Examples of Search Optimized Titles
Good vs. Bad Titles
Good | Bad | Rationale |
---|---|---|
Asana Request | Non-Standard Software Request Get tools | Title doesn’t state purpose of the form |
Software Access Request | SAR request | Uses IT jargon |
Hardware Request | Hardawre reques | Contains typos |
VPN troubleshooting | VPN | Title is too broad and does not capture the action |
Get help with VPN | Get Help | Title is too broad and does not capture the resource type |
Request a loaner laptop | Request something else | Title refers to an unclear object |
Request a software update | Request an enhancement | Use simpler language to communicate the purpose of the form |
Software Request | Software Request V2 | V2 is vague and does not convey any useful information |
Report a hardware issue | Report an issue | Ambiguous resource type |
Software Request Form and Account Access Form (Break into different forms) | Software, Account & ID Management | Form title is too broad and spans across multiple resource types |
Short Description
When Moveworks recommends that a user complete a form, we present the following information
Forms with appropriate images & clear short descriptions are 3x more likely to be completed by users.
Long Description
If long description is supported by your ITSM platform, the Moveworks bot will display the “long description” within our native form-filling experience. While a “long description” is not required for search relevance, it is good idea to include any additional information that is applicable to your form that you were not able to communicate via your “short description”. We recommend you limit your “long description” to a few sentences (2-5 sentences).
Do:
- Include any additional information that is relevant to your form that is not mentioned in your short description.

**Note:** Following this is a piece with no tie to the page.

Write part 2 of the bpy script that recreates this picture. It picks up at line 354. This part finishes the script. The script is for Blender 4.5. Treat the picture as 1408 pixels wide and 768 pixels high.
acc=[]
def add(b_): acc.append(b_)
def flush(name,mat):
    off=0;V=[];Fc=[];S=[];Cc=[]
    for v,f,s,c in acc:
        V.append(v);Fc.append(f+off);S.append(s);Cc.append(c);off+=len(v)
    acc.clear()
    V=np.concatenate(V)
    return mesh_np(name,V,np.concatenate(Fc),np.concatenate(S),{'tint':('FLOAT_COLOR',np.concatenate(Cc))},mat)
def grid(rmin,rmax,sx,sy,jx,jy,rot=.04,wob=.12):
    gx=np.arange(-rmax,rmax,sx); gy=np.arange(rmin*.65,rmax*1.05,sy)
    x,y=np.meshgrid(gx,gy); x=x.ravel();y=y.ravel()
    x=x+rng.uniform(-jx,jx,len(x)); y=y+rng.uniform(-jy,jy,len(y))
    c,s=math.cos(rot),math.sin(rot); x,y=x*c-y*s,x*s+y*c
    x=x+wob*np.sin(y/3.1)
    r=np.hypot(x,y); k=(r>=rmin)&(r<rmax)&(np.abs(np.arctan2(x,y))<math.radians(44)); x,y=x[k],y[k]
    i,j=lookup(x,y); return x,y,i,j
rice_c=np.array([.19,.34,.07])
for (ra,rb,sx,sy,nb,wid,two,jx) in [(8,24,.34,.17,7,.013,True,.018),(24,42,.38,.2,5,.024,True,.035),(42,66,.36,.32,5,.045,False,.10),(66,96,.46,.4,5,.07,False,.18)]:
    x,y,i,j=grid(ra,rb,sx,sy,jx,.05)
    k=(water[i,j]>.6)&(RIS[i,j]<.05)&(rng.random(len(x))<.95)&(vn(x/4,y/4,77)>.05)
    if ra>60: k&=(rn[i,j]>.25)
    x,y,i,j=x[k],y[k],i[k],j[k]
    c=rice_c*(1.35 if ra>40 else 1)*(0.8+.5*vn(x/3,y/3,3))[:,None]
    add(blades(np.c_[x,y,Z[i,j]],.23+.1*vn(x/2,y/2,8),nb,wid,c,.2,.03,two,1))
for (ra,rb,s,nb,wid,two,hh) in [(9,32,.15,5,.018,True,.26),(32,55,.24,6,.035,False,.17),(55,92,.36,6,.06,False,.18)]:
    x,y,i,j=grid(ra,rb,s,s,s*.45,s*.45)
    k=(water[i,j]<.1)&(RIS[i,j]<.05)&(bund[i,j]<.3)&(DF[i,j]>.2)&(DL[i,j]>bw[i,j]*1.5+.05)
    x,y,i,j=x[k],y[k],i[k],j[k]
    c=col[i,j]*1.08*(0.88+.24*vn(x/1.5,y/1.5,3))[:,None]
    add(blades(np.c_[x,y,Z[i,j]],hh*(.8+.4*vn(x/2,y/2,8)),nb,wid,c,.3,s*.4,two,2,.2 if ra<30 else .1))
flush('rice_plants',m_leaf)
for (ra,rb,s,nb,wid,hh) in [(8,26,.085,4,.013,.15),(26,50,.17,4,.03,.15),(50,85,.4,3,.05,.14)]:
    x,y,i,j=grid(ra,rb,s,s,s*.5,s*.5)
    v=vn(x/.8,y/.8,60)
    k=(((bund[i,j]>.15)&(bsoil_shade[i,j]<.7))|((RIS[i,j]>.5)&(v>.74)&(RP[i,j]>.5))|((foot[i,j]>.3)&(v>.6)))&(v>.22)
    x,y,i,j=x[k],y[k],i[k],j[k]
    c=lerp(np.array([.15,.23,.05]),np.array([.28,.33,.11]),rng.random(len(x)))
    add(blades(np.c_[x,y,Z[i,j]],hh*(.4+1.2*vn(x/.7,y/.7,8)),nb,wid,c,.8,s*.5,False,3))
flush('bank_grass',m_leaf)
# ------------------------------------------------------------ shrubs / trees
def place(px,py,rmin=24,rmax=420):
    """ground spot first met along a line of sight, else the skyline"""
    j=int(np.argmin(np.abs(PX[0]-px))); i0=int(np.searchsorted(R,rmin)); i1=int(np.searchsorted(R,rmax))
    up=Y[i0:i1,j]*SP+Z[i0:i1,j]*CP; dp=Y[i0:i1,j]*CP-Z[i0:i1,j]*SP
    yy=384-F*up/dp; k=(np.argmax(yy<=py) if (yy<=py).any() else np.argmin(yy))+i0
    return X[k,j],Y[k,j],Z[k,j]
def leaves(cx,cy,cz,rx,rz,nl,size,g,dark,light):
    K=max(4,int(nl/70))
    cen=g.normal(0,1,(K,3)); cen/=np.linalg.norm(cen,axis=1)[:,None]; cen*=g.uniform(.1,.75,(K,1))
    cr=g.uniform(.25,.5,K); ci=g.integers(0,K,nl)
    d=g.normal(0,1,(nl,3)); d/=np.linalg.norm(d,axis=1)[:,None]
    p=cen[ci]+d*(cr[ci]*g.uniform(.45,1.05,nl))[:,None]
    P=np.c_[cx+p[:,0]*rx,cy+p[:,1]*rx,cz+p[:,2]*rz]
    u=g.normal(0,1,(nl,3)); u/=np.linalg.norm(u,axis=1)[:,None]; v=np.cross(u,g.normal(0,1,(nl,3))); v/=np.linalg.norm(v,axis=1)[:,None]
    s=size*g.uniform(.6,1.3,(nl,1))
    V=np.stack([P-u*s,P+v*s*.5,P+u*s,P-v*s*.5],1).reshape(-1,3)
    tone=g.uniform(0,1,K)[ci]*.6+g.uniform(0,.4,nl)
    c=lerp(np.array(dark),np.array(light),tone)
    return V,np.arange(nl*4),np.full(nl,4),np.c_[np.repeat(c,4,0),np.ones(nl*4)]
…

- Keep the long description short and sweet (2-5 sentences).
Don’t:
- Include any URLs as it can distract the employee from submitting the form.

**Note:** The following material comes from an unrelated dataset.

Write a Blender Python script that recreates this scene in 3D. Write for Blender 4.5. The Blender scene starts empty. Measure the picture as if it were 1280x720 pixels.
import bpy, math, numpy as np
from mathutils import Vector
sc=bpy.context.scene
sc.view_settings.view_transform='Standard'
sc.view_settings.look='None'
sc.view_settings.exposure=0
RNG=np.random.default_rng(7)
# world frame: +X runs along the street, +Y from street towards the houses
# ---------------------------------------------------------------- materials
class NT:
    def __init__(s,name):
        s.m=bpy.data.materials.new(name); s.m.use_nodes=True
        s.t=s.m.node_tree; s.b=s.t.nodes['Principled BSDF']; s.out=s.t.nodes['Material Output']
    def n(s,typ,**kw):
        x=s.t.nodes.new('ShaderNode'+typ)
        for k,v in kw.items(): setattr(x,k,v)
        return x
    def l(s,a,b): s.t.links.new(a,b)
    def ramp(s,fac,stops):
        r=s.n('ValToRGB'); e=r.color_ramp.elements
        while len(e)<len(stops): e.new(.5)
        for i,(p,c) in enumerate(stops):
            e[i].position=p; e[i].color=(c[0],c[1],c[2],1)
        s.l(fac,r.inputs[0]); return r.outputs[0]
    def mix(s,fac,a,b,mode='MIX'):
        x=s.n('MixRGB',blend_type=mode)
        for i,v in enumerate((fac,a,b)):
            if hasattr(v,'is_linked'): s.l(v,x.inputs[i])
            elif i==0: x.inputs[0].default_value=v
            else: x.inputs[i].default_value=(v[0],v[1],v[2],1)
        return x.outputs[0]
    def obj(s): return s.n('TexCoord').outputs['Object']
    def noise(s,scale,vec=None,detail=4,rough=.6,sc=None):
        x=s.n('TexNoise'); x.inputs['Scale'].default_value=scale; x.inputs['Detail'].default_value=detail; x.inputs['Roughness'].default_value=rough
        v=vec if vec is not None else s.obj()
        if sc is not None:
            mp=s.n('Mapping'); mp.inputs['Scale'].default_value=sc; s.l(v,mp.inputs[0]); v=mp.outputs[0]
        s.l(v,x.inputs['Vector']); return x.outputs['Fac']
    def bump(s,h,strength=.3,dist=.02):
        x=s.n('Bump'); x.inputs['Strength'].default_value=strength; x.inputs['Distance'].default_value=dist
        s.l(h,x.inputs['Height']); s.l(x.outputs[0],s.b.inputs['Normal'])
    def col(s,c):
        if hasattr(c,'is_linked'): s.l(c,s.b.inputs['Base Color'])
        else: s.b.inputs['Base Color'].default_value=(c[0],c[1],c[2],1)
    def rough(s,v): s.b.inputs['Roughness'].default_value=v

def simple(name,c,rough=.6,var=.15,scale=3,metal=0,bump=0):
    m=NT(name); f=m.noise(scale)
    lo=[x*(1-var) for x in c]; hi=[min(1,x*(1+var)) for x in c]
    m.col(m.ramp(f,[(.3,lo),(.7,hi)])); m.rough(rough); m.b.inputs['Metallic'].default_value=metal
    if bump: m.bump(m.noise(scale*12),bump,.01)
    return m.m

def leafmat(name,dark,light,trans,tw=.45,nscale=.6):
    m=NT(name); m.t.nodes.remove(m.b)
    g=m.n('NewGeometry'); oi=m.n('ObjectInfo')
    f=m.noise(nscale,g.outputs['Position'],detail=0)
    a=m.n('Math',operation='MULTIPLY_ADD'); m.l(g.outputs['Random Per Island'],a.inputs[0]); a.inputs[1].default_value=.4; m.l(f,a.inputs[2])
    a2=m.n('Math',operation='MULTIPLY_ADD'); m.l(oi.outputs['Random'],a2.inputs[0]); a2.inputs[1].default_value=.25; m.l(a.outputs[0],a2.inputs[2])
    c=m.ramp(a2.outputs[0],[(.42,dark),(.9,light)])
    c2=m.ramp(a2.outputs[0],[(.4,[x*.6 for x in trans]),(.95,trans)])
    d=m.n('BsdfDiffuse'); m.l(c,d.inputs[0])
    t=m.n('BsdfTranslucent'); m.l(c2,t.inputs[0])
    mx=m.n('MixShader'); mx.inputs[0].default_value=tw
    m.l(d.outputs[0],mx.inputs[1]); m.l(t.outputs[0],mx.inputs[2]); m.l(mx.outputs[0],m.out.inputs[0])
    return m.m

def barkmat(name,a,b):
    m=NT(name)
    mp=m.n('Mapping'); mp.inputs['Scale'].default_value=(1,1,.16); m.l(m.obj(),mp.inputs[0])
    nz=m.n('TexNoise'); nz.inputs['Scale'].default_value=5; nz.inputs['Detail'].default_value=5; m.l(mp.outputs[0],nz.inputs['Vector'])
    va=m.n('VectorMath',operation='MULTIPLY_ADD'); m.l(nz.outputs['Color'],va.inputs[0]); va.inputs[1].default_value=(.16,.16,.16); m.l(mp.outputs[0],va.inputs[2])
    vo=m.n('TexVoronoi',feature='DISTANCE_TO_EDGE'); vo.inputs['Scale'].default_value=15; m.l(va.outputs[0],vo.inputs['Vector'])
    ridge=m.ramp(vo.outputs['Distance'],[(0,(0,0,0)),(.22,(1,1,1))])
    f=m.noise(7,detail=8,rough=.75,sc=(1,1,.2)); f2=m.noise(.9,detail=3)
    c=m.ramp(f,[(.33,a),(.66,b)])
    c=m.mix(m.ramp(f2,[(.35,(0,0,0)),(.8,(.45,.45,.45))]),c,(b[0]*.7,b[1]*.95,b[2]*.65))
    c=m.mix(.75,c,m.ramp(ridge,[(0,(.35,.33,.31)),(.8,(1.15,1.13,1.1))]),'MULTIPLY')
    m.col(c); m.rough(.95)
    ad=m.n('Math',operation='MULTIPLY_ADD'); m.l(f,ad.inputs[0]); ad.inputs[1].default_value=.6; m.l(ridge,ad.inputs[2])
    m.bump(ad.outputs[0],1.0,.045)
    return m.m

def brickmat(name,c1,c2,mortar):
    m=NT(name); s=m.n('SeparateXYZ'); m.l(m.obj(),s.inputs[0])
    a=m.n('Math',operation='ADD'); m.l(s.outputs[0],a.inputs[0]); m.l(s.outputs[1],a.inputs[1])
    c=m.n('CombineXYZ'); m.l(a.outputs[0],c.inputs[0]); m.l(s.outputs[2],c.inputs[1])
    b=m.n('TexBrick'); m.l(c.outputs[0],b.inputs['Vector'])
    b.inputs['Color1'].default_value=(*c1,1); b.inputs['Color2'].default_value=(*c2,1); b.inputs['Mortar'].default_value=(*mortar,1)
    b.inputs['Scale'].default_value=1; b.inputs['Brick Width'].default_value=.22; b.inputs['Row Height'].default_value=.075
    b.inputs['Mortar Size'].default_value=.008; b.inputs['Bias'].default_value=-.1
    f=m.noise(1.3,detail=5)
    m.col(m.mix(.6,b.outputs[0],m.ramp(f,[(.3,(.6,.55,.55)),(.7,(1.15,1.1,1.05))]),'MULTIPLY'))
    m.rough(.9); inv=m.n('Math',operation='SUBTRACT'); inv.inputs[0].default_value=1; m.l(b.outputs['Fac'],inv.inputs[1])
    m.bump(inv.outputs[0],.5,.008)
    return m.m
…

- Don’t use any jargon or abbreviations that only certain employees may be familiar with.
Establish the context of each form
Each form should make it clear in which situations it's useful. For example, a form applying only to Mac OS users should say that upfront, preferably in the title. Likewise, a form that's useful only for employees in the UK office should show that in its title, as in, for example, "Request loaner laptop in the UK office?"
Write in the way your users speak
Try to use the terminology your users use, or at least include in your form’s short description synonyms that match what users are likely to type. Don't worry! Moveworks takes care of most of this for you. Our service is continually learning from the language used by thousands of enterprise users, so it knows most of the words your coworkers might use when they ask a question. Still, it never hurts to write your forms in a language that's close to how your coworkers speak. These resources can help:
- Google Trends can help you check if you're using the same terminology as the broad population: https://trends.google.com/trends/explore
- Find alternative phrases for a topic with Answer the Public (based on Google autocomplete data): https://answerthepublic.com/
- Find related keywords: https://www.keyword.io/
Use images effectively
Images can be useful for helping readers understand concepts quickly, and the Moveworks bot may display an image from your form when it shows an answer. Because Moveworks relies on text and not images to understand forms, it's important that your text conveys the key information in the form. Employees can click through to view the original form with its images, so it's no problem if important steps rely on the images.
Follow these guidelines when you use images in your forms:
- A 16:9 aspect ratio works best. Different chat tools display images differently, but images with a 16:9 aspect ratio usually display best. Some typical image sizes that have this ratio are 512x288 and 1024x576.
- Don't use images to provide text. Moveworks cannot read text that's embedded in your images (no OCR), so avoid such text. If you do have important text embedded in images, it's a best practice to repeat that text as body text on the page, or as an alt tag in the image anchor.